• **Stated exercise**
Look through the entries below and report how many lines hold the string "Blender". Only the number is wanted.

• **Provided material**
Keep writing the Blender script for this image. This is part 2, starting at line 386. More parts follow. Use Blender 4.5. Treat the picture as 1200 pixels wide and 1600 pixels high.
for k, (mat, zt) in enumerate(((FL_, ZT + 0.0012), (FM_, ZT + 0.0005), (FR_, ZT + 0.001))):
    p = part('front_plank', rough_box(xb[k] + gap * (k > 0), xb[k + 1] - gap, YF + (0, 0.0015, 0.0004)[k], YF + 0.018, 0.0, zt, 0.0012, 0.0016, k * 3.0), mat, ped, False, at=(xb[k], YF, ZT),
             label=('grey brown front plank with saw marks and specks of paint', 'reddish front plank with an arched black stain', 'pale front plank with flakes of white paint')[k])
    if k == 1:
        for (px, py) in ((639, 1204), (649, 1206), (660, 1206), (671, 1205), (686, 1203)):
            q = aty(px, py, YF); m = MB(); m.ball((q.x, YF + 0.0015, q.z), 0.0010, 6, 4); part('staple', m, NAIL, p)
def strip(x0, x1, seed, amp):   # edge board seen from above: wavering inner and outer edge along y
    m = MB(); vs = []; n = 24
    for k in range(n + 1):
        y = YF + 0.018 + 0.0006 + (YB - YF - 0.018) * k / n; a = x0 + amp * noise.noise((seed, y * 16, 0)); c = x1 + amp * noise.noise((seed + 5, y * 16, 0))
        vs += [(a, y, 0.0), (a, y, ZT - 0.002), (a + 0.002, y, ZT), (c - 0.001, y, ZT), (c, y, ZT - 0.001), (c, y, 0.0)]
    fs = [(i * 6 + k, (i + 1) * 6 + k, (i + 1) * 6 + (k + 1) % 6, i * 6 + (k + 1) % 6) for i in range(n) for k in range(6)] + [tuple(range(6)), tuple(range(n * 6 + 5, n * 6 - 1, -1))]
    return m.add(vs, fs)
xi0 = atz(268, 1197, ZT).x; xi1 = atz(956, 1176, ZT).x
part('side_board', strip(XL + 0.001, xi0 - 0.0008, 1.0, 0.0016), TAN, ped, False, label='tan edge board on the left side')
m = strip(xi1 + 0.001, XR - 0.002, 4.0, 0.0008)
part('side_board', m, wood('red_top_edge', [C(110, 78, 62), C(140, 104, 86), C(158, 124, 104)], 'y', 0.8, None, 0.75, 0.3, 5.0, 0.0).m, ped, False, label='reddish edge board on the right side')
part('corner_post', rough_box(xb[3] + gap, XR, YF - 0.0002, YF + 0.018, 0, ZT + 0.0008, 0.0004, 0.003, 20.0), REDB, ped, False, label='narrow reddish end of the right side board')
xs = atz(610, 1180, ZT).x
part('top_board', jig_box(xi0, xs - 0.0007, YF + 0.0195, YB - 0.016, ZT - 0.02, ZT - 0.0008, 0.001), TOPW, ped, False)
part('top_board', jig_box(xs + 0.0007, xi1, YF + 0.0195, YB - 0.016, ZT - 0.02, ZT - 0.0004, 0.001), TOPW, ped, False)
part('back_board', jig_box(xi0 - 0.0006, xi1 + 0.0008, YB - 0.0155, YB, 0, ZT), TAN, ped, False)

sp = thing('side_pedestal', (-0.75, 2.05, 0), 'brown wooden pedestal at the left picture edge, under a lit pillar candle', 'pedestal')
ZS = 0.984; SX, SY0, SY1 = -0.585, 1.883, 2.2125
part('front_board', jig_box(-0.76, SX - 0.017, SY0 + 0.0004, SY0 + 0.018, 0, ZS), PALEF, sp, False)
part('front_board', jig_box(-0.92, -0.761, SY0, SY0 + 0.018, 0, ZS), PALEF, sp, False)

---

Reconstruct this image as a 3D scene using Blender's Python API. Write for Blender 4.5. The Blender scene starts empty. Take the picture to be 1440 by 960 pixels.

• **Task result**
2